----- GIVEN INFORMATION -----

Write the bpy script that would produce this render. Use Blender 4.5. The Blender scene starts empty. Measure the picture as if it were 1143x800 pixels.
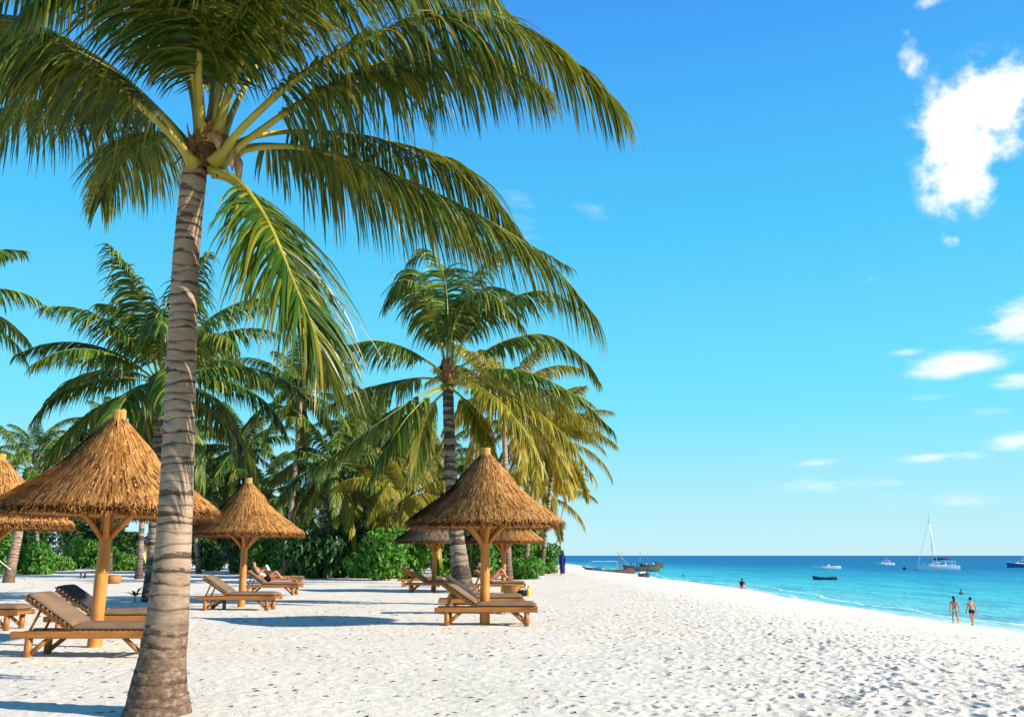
import bpy, bmesh, math, random
import numpy as np
from mathutils import Vector, Matrix, Euler
R = math.radians
S = bpy.context.scene
COL = S.collection
random.seed(7)

# ------------------------------------------------------------------ camera
LENS, EYE, PITCH = 32.0, 1.4, R(12.2)
FPX = 1143 * LENS / 36.0
cd = bpy.data.cameras.new('camera'); cam = bpy.data.objects.new('camera', cd); COL.objects.link(cam)
cd.lens = LENS; cd.sensor_width = 36; cd.clip_end = 60000; cd.clip_start = .05
cam.location = (0, 0, EYE); cam.rotation_euler = (math.pi/2 + PITCH, 0, 0)
S.camera = cam
CT, ST = math.cos(PITCH), math.sin(PITCH)

def ray(px, py):
    u = (px - 571.5)/FPX; v = (400 - py)/FPX
    return Vector((u, CT - v*ST, ST + v*CT))
def at(px, py, Y):                       # survey helper: a sight line cut at a distance Y
    d = ray(px, py); t = Y/d.y
    return Vector((d.x*t, Y, EYE + d.z*t))
def gnd(px, py, z=0.0):
    d = ray(px, py); t = (z - EYE)/d.z
    return Vector((d.x*t, d.y*t, z))
SEA = -3.1

# ------------------------------------------------------------------ helpers
def new_mesh(name, verts, faces, mats=(), mi=None, attr=None, smooth=False):
    me = bpy.data.meshes.new(name)
    me.from_pydata([tuple(v) for v in verts], [], faces)
    for m in mats: me.materials.append(m)
    if mi is not None: me.polygons.foreach_set('material_index', mi)
    if attr is not None:
        a = me.color_attributes.new('tint', 'FLOAT_COLOR', 'POINT')
        buf = np.ones((len(verts), 4), np.float32); buf[:, :3] = np.array(attr, np.float32)
        a.data.foreach_set('color', buf.ravel())
    if smooth: me.polygons.foreach_set('use_smooth', [True]*len(me.polygons))
    me.update()
    return me
def link(name, me, parent=None, loc=None):
    o = bpy.data.objects.new(name, me); COL.objects.link(o)
    if parent is not None: o.parent = parent
    if loc is not None: o.location = loc
    return o
def tag(o, label=None, cat=None, group=None, kind=None):
    if label: o['label'] = label
    if cat: o['category'] = cat
    if group: o['group'] = group
    if kind: o['kind'] = kind
    return o
def empty(name, loc=(0, 0, 0), rz=0.0, **kw):
    o = bpy.data.objects.new(name, None); COL.objects.link(o)
    o.location = loc; o.rotation_euler = (0, 0, rz); o.empty_display_size = .2
    return tag(o, **kw)
def copy_tree(o, parent=None):
    c = o.copy(); COL.objects.link(c); c.parent = parent
    for ch in list(o.children): copy_tree(ch, c)
    return c

class MB:
    """collects shapes of ONE part"""
    def __init__(s): s.v = []; s.f = []; s.m = []; s.a = []
    def add(s, vs, fs, mi=0, tint=(.5, .5, .5)):
        n = len(s.v); s.v += [tuple(v) for v in vs]
        s.f += [tuple(i+n for i in f) for f in fs]; s.m += [mi]*len(fs)
        s.a += [tint]*len(vs) if not isinstance(tint, list) else tint
    def box(s, c, d, rot=None, mi=0, tint=(.5, .5, .5), bev=0.0):
        bm = bmesh.new(); bmesh.ops.create_cube(bm, size=1)
        for v in bm.verts: v.co = Vector((v.co.x*d[0], v.co.y*d[1], v.co.z*d[2]))
        if bev: bmesh.ops.bevel(bm, geom=list(bm.edges), offset=bev, segments=2, affect='EDGES', profile=.5)
        M = Matrix.Translation(c) @ (rot.to_matrix().to_4x4() if rot else Matrix())
        bm.verts.index_update()
        s.add([M @ v.co for v in bm.verts], [[v.index for v in f.verts] for f in bm.faces], mi, tint); bm.free()
    def tube(s, pts, rad, n=8, mi=0, tint=(.5, .5, .5), cap=True, flat=1.0):
        pts = [Vector(p) for p in pts]
        if not hasattr(rad, '__len__'): rad = [rad]*len(pts)
        vs = []; fs = []
        up = None
        for i, p in enumerate(pts):
            t = (pts[min(i+1, len(pts)-1)] - pts[max(i-1, 0)]).normalized()
            if up is None:
                a = Vector((0, 0, 1)) if abs(t.z) < .9 else Vector((1, 0, 0))
            else: a = up
            b = t.cross(a)
            b = b.normalized() if b.length > 1e-6 else Vector((1, 0, 0))
            up = b.cross(t).normalized()
            for k in range(n):
                q = 2*math.pi*k/n
                vs.append(p + (b*math.cos(q) + up*math.sin(q)*flat)*rad[i])
        for i in range(len(pts)-1):
            for k in range(n):
                fs.append((i*n+k, i*n+(k+1) % n, (i+1)*n+(k+1) % n, (i+1)*n+k))
        if cap:
            fs.append(tuple(range(n-1, -1, -1))); e = (len(pts)-1)*n
            fs.append(tuple(range(e, e+n)))
        s.add(vs, fs, mi, tint)
    def lathe(s, prof, n=24, mi=0, c=(0, 0, 0), tint=(.5, .5, .5), wob=0.0, rnd=None):
        vs = []; fs = []
        for r, z in prof:
            for k in range(n):
                q = 2*math.pi*k/n
                w = 1 + (rnd.uniform(-wob, wob) if rnd else 0)
                vs.append((c[0]+r*w*math.cos(q), c[1]+r*w*math.sin(q), c[2]+z))
        for i in range(len(prof)-1):
            for k in range(n):
                fs.append((i*n+k, i*n+(k+1) % n, (i+1)*n+(k+1) % n, (i+1)*n+k))
        s.add(vs, fs, mi, tint)
    def blob(s, c, r, n=10, mi=0, tint=(.5, .5, .5)):
        vs = []; fs = []; m = n//2
        for i in range(m+1):
            th = math.pi*i/m
            for k in range(n):
                q = 2*math.pi*k/n
                vs.append((c[0]+r[0]*math.sin(th)*math.cos(q), c[1]+r[1]*math.sin(th)*math.sin(q), c[2]+r[2]*math.cos(th)))
        for i in range(m):
            for k in range(n):
                fs.append((i*n+k, (i+1)*n+k, (i+1)*n+(k+1) % n, i*n+(k+1) % n))
        s.add(vs, fs, mi, tint)
    def mesh(s, name, mats, smooth=False):
        if not isinstance(mats, (list, tuple)): mats = [mats]
        return new_mesh(name, s.v, s.f, mats, s.m, s.a, smooth)
    def build(s, name, mats, parent=None, smooth=False, loc=None):
        return link(name, s.mesh(name, mats, smooth), parent, loc)

# ------------------------------------------------------------------ materials
class NT:
    def __init__(s, name, world=None):
        if world is None:
            s.m = bpy.data.materials.new(name); s.m.use_nodes = True; s.t = s.m.node_tree
        else: s.m = world; s.t = world.node_tree
        s.t.nodes.clear()
    def n(s, ty, ins=None, **kw):
        x = s.t.nodes.new(ty)
        for k, v in kw.items(): setattr(x, k, v)
        for k, v in (ins or {}).items():
            if isinstance(v, bpy.types.NodeSocket): s.t.links.new(v, x.inputs[k])
            else: x.inputs[k].default_value = v
        return x
    def math(s, op, a, b=0.0, c=None, clamp=False):
        ins = {0: a, 1: b}
        if c is not None: ins[2] = c
        x = s.n('ShaderNodeMath', ins, operation=op); x.use_clamp = clamp
        return x.outputs[0]
    def mix(s, f, a, b, blend='MIX'):
        x = s.n('ShaderNodeMix', data_type='RGBA', blend_type=blend)
        for i, v in ((0, f), (6, a), (7, b)):
            if isinstance(v, bpy.types.NodeSocket): s.t.links.new(v, x.inputs[i])
            else: x.inputs[i].default_value = (*v, 1) if isinstance(v, tuple) and len(v) == 3 else v
        return x.outputs[2]
    def ramp(s, f, stops, interp='LINEAR'):
        x = s.n('ShaderNodeValToRGB', {0: f}); e = x.color_ramp.elements; x.color_ramp.interpolation = interp
        while len(e) < len(stops): e.new(.5)
        for k, (p, c) in enumerate(stops):
            e[k].position = p; e[k].color = (*c, 1) if not isinstance(c, float) else (c, c, c, 1)
        return x.outputs[0]
    def smooth(s, v, a, b):
        x = s.n('ShaderNodeMapRange', {0: v, 1: a, 2: b, 3: 0.0, 4: 1.0}, interpolation_type='SMOOTHSTEP')
        return x.outputs[0]
    def noise(s, vec, scale, detail=3.0, rough=.55, w=0.0):
        x = s.n('ShaderNodeTexNoise', {'Scale': scale, 'Detail': detail, 'Roughness': rough})
        if vec is not None: s.t.links.new(vec, x.inputs['Vector'])
        return x.outputs['Fac']
    def obj(s): return s.n('ShaderNodeTexCoord').outputs['Object']
    def scaled(s, vec, sc):
        return s.n('ShaderNodeMapping', {'Vector': vec, 'Scale': sc}).outputs[0]
    def attr(s, name='tint'):
        a = s.n('ShaderNodeAttribute', attribute_name=name)
        x = s.n('ShaderNodeSeparateColor', {0: a.outputs['Color']})
        return x.outputs[0], x.outputs[1], x.outputs[2]
    def bump(s, h, st=.3, dist=.02):
        return s.n('ShaderNodeBump', {'Height': h, 'Strength': st, 'Distance': dist}).outputs[0]
    def out(s, sh): s.n('ShaderNodeOutputMaterial', {0: sh}); return s.m
    def pbr(s, color, rough=.6, spec=.5, normal=None, **kw):
        b = s.n('ShaderNodeBsdfPrincipled')
        def put(k, v):
            if isinstance(v, bpy.types.NodeSocket): s.t.links.new(v, b.inputs[k])
            else: b.inputs[k].default_value = (*v, 1) if isinstance(v, tuple) and len(v) == 3 else v
        put('Base Color', color); put('Roughness', rough); put('Specular IOR Level', spec)
        if normal is not None: put('Normal', normal)
        for k, v in kw.items(): put(k, v)
        return b.outputs[0]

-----

- **STATED GOAL**: Set down again, exactly, the lines of the material above from its first line to the one with "CT, ST = math.cos(PITCH), math.sin(PITCH)", inclusive. Leave the pictures out.

- **THE REPLY**:
Write the bpy script that would produce this render. Use Blender 4.5. The Blender scene starts empty. Measure the picture as if it were 1143x800 pixels.
import bpy, bmesh, math, random
import numpy as np
from mathutils import Vector, Matrix, Euler
R = math.radians
S = bpy.context.scene
COL = S.collection
random.seed(7)

# ------------------------------------------------------------------ camera
LENS, EYE, PITCH = 32.0, 1.4, R(12.2)
FPX = 1143 * LENS / 36.0
cd = bpy.data.cameras.new('camera'); cam = bpy.data.objects.new('camera', cd); COL.objects.link(cam)
cd.lens = LENS; cd.sensor_width = 36; cd.clip_end = 60000; cd.clip_start = .05
cam.location = (0, 0, EYE); cam.rotation_euler = (math.pi/2 + PITCH, 0, 0)
S.camera = cam
CT, ST = math.cos(PITCH), math.sin(PITCH)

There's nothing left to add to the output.